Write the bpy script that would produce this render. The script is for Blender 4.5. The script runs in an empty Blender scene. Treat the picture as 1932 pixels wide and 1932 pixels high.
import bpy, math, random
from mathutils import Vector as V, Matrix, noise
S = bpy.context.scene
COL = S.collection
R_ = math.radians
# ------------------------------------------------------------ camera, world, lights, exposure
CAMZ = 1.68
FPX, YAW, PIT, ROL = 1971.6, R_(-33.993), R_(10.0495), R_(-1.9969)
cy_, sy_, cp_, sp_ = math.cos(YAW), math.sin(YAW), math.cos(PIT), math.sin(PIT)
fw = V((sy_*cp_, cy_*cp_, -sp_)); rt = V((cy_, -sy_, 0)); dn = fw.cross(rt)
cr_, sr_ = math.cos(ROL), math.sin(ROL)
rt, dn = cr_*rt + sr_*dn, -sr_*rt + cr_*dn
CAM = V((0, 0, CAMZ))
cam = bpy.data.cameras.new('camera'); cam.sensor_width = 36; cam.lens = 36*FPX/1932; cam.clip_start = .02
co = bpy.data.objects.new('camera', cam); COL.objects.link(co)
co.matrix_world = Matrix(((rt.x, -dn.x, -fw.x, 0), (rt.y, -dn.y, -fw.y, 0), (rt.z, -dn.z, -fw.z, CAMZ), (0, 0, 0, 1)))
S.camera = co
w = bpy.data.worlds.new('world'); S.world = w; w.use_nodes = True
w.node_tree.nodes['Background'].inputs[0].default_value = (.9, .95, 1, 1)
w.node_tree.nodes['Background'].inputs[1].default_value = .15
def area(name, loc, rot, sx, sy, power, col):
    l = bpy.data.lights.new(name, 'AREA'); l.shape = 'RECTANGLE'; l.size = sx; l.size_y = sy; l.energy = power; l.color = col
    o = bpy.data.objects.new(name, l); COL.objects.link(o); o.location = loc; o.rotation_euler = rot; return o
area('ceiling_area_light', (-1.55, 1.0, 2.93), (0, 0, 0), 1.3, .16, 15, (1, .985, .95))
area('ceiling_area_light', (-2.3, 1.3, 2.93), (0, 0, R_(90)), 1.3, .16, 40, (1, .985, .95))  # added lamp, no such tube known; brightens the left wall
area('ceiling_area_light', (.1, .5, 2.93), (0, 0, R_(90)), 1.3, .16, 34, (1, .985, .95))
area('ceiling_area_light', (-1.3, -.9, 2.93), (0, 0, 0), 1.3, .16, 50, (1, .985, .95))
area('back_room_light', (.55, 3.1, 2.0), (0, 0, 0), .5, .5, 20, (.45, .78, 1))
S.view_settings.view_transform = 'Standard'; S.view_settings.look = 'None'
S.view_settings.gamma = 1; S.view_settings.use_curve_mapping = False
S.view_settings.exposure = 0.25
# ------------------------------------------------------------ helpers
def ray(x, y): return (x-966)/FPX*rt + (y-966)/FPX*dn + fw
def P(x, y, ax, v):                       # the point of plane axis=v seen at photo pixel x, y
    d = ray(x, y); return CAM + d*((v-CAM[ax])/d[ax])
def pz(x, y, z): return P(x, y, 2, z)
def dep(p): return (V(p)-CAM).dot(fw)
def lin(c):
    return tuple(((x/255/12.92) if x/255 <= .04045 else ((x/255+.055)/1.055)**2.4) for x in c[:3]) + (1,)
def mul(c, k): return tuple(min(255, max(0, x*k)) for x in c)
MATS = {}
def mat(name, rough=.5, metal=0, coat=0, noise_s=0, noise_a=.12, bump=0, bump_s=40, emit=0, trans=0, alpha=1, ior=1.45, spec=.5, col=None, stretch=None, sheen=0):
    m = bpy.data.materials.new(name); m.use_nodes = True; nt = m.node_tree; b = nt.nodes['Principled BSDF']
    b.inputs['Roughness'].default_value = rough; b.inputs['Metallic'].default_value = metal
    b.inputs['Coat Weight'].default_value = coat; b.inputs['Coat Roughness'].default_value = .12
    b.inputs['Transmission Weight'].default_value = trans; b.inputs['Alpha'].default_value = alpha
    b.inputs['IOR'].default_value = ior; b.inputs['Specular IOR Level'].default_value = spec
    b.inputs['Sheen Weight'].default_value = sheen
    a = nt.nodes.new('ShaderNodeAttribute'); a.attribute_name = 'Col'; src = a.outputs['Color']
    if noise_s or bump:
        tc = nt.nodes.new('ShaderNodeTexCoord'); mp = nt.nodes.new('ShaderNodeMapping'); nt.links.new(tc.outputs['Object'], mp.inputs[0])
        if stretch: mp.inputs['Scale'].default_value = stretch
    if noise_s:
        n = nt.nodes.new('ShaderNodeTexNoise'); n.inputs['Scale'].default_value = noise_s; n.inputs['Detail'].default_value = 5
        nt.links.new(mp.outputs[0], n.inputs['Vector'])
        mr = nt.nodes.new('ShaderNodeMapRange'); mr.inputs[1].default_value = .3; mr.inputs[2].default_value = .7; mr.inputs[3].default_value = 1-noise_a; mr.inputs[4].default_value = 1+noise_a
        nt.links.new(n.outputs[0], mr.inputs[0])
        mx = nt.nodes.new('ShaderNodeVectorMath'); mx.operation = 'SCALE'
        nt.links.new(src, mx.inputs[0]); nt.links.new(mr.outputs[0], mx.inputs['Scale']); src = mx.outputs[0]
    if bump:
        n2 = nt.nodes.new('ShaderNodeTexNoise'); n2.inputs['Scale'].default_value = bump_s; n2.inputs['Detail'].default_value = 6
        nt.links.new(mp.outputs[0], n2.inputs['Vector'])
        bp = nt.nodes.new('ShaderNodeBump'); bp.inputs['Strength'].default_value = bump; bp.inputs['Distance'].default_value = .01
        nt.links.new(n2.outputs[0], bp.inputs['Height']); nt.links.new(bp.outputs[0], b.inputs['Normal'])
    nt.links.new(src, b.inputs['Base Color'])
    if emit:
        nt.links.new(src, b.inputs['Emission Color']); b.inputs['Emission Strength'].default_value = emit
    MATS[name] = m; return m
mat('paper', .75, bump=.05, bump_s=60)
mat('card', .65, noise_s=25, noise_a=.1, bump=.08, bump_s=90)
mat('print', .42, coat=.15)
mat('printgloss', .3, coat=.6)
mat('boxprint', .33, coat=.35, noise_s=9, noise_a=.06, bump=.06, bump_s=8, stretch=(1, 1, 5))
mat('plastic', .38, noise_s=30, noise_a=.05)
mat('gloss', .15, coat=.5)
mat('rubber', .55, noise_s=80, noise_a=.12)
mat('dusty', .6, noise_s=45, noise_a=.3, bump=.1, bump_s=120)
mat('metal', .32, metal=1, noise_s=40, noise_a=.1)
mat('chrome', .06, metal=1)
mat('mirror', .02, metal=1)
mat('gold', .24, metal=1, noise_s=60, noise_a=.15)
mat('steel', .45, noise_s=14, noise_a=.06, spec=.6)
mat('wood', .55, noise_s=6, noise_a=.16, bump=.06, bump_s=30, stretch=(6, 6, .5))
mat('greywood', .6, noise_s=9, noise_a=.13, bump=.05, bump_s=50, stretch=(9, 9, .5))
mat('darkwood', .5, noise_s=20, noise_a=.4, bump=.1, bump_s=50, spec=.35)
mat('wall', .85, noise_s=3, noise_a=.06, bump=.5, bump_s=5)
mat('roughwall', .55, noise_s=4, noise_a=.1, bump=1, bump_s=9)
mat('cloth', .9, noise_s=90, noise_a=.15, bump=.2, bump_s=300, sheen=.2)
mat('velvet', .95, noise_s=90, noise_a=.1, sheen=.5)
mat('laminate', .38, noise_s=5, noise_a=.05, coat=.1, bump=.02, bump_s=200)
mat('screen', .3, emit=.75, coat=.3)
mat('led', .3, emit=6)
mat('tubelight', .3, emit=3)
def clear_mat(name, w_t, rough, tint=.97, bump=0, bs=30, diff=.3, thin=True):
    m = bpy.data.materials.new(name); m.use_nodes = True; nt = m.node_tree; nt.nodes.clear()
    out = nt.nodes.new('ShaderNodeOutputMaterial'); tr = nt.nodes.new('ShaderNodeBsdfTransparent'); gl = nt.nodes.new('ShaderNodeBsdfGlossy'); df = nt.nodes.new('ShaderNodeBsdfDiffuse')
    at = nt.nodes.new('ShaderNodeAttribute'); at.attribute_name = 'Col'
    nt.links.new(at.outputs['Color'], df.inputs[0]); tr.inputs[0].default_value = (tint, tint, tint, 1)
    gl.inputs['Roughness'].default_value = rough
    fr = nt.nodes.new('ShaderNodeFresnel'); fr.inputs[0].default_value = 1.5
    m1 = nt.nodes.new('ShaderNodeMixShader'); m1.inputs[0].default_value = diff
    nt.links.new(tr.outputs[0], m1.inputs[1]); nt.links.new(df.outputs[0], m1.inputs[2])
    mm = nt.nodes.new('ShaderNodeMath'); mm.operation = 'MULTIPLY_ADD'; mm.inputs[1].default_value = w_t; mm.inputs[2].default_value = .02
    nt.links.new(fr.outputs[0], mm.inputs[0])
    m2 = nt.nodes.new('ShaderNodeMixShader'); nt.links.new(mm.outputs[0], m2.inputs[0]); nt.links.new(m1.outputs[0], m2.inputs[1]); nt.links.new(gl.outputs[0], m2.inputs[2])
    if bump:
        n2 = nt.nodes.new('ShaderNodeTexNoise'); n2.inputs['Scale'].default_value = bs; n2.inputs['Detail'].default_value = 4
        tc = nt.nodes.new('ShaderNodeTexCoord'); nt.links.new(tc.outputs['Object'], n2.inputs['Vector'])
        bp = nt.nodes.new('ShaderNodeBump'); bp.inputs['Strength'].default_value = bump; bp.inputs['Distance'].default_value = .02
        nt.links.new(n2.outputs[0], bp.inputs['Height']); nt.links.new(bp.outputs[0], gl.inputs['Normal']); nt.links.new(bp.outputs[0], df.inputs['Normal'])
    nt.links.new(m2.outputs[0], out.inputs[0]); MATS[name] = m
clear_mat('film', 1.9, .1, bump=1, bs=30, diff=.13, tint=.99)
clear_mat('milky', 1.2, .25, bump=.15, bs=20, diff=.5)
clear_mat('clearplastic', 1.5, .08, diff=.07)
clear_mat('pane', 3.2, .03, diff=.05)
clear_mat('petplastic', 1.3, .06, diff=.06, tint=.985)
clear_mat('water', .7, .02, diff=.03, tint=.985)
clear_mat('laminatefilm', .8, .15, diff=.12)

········

### The request
Write only the number of lines in the data above that include "scene".

### Finished exercise
2